> [Material supplied]
* * * * *
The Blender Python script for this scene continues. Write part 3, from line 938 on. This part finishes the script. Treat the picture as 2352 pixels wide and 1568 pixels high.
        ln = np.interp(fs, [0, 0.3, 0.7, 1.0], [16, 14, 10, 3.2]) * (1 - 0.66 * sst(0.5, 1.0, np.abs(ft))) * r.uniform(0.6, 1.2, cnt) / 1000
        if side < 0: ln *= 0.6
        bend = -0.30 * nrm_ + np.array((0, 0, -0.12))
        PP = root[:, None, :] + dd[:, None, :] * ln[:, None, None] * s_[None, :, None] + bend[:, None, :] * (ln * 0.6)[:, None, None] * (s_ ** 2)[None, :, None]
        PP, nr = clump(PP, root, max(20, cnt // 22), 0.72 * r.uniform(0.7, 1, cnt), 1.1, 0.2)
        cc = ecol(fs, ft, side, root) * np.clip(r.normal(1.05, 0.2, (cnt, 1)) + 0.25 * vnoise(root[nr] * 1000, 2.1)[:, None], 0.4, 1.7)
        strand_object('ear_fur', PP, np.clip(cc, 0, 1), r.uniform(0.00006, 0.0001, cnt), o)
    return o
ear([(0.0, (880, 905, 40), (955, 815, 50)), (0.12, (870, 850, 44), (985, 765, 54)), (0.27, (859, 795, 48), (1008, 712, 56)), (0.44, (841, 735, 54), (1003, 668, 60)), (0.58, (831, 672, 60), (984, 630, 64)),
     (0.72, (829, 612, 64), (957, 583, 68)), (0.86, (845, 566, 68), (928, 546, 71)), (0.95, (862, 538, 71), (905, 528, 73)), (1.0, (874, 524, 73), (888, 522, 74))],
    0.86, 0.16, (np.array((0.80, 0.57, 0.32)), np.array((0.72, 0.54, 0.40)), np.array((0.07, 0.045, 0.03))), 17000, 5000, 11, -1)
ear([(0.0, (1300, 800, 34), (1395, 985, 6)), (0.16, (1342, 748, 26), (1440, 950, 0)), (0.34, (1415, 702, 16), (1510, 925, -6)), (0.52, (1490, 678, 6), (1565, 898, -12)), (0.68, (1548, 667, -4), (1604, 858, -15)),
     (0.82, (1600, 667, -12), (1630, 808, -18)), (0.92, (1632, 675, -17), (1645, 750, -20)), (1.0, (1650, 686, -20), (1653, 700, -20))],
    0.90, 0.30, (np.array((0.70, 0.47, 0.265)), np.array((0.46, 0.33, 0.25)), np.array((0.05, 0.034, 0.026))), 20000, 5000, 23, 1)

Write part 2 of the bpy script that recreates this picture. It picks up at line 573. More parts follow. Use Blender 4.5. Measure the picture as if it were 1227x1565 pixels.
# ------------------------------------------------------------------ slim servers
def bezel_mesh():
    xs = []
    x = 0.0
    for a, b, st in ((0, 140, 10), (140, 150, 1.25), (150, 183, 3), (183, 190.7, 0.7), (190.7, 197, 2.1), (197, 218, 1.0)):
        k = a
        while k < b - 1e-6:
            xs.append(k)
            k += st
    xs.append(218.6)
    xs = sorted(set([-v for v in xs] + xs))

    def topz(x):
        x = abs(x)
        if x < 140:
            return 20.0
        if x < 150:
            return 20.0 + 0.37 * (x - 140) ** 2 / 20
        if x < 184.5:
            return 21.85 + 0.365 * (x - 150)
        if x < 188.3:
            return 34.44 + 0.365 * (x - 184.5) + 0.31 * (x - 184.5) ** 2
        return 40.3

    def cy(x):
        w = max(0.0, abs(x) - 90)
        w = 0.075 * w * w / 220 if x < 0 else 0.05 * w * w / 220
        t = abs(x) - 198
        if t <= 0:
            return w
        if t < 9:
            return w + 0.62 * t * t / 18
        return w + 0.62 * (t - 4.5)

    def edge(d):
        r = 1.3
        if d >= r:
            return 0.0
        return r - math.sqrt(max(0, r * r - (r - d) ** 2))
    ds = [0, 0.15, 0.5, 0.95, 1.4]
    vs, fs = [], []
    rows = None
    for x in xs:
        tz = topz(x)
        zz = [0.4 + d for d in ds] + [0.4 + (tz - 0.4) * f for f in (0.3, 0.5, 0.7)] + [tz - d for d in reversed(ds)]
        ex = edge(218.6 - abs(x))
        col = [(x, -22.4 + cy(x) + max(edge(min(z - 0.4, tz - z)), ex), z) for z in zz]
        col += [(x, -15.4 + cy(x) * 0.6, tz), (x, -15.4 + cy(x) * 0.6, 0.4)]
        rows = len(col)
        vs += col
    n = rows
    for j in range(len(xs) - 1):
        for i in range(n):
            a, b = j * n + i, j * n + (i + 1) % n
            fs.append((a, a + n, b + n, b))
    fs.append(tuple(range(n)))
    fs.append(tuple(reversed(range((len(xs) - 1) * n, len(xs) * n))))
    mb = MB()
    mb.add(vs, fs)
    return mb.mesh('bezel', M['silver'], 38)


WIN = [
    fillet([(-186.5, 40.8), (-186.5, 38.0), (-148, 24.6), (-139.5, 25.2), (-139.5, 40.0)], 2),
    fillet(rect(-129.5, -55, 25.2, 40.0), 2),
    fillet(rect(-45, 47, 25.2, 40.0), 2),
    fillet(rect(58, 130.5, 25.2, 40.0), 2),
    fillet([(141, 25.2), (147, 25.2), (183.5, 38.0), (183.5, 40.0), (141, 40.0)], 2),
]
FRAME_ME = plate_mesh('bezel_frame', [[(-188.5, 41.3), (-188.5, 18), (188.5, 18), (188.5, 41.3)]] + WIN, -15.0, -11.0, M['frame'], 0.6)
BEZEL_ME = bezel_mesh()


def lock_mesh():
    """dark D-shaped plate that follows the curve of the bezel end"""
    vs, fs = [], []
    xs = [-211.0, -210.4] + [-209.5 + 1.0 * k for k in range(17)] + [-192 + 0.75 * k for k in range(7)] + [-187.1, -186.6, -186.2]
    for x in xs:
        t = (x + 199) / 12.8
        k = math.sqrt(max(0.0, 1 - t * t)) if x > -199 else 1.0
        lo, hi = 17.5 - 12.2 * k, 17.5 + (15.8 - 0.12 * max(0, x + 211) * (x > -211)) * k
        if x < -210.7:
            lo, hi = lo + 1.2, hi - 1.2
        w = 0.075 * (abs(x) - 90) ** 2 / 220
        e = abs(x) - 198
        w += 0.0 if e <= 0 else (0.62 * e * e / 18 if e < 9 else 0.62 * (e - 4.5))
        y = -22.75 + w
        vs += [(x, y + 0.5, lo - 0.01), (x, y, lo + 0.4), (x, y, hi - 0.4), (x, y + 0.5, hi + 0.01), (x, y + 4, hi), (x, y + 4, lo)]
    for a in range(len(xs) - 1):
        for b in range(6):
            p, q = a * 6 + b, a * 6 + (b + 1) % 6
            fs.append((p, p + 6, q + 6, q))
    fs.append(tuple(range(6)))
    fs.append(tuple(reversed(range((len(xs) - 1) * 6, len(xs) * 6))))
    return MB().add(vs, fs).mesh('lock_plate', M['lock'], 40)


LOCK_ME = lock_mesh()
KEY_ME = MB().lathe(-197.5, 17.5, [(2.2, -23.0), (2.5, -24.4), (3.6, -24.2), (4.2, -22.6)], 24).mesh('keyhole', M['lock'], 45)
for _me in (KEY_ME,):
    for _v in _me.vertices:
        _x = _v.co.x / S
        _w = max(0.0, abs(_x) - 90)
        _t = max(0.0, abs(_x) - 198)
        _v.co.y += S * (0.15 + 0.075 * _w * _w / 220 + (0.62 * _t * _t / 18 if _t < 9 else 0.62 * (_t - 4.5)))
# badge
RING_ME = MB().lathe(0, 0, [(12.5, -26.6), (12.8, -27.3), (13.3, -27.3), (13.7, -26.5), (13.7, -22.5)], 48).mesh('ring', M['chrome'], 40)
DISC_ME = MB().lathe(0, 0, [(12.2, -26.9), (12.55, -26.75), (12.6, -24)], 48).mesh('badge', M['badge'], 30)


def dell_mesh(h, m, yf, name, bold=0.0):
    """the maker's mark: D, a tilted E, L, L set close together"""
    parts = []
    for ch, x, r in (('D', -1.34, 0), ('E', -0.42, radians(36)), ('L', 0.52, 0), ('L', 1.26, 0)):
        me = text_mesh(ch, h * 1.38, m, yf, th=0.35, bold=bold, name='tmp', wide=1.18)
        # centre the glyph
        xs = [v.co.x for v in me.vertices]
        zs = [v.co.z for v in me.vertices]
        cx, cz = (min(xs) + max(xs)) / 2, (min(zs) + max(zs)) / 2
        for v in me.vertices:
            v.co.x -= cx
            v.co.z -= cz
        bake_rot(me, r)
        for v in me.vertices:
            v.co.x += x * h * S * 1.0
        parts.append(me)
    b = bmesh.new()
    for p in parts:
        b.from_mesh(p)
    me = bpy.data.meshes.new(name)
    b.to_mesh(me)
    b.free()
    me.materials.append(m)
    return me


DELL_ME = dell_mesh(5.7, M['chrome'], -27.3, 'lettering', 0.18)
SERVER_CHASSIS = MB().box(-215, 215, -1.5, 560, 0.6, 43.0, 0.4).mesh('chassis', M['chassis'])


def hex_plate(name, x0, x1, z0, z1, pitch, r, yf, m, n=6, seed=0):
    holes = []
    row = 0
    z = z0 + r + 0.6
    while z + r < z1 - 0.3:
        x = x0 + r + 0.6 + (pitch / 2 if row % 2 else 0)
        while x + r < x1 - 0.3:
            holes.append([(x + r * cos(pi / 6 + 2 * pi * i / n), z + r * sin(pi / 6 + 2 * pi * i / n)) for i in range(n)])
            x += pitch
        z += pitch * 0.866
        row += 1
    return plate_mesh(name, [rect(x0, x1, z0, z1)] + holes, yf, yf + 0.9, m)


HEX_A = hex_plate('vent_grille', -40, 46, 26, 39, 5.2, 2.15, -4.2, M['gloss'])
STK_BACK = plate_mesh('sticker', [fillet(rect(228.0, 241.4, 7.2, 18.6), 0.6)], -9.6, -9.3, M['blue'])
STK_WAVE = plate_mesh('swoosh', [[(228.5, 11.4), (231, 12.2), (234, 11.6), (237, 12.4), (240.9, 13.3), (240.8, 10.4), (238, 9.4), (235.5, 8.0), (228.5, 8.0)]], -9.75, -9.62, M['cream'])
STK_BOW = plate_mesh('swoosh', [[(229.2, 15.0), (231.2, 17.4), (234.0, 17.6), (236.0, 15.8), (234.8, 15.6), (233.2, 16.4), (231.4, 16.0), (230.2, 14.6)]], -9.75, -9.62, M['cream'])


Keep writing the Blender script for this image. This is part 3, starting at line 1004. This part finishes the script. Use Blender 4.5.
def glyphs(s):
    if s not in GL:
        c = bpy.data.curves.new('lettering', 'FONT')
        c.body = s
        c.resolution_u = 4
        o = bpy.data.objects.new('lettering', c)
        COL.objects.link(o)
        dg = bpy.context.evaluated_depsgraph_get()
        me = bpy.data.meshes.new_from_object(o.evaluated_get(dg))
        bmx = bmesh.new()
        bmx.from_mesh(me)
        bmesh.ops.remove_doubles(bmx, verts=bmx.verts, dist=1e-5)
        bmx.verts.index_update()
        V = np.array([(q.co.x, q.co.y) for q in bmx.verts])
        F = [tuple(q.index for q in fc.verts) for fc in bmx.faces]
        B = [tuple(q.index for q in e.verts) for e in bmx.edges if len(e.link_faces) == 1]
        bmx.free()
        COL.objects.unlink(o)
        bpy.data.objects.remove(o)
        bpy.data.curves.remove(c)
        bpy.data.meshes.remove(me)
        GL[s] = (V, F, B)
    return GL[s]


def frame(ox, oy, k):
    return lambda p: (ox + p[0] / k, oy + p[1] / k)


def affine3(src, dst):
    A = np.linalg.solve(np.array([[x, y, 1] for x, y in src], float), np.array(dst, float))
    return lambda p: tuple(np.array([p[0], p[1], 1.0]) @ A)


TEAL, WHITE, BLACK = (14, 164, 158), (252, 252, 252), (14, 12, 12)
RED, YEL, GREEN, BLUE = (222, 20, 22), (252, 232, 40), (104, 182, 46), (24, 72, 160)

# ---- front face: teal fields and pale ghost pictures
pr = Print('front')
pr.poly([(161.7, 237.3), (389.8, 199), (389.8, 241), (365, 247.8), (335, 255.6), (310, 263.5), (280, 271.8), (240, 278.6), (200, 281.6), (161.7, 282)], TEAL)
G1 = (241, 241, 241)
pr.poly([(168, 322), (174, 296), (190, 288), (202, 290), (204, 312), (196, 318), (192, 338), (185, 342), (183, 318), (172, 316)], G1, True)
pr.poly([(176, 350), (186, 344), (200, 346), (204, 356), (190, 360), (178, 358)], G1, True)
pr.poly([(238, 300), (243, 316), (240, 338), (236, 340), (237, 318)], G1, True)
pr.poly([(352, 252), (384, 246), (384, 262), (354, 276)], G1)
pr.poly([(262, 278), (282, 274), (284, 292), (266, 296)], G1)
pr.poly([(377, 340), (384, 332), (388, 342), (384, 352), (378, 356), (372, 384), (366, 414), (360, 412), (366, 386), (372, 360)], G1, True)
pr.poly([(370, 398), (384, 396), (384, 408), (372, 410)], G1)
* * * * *
> [Given exercise] Reproduce only the lines from the top of the material through the one bearing "cc = ecol(fs, ft, side, root)", each exactly as it stands.

> [Exercise answer]
The Blender Python script for this scene continues. Write part 3, from line 938 on. This part finishes the script. Treat the picture as 2352 pixels wide and 1568 pixels high.
        ln = np.interp(fs, [0, 0.3, 0.7, 1.0], [16, 14, 10, 3.2]) * (1 - 0.66 * sst(0.5, 1.0, np.abs(ft))) * r.uniform(0.6, 1.2, cnt) / 1000
        if side < 0: ln *= 0.6
        bend = -0.30 * nrm_ + np.array((0, 0, -0.12))
        PP = root[:, None, :] + dd[:, None, :] * ln[:, None, None] * s_[None, :, None] + bend[:, None, :] * (ln * 0.6)[:, None, None] * (s_ ** 2)[None, :, None]
        PP, nr = clump(PP, root, max(20, cnt // 22), 0.72 * r.uniform(0.7, 1, cnt), 1.1, 0.2)
        cc = ecol(fs, ft, side, root) * np.clip(r.normal(1.05, 0.2, (cnt, 1)) + 0.25 * vnoise(root[nr] * 1000, 2.1)[:, None], 0.4, 1.7)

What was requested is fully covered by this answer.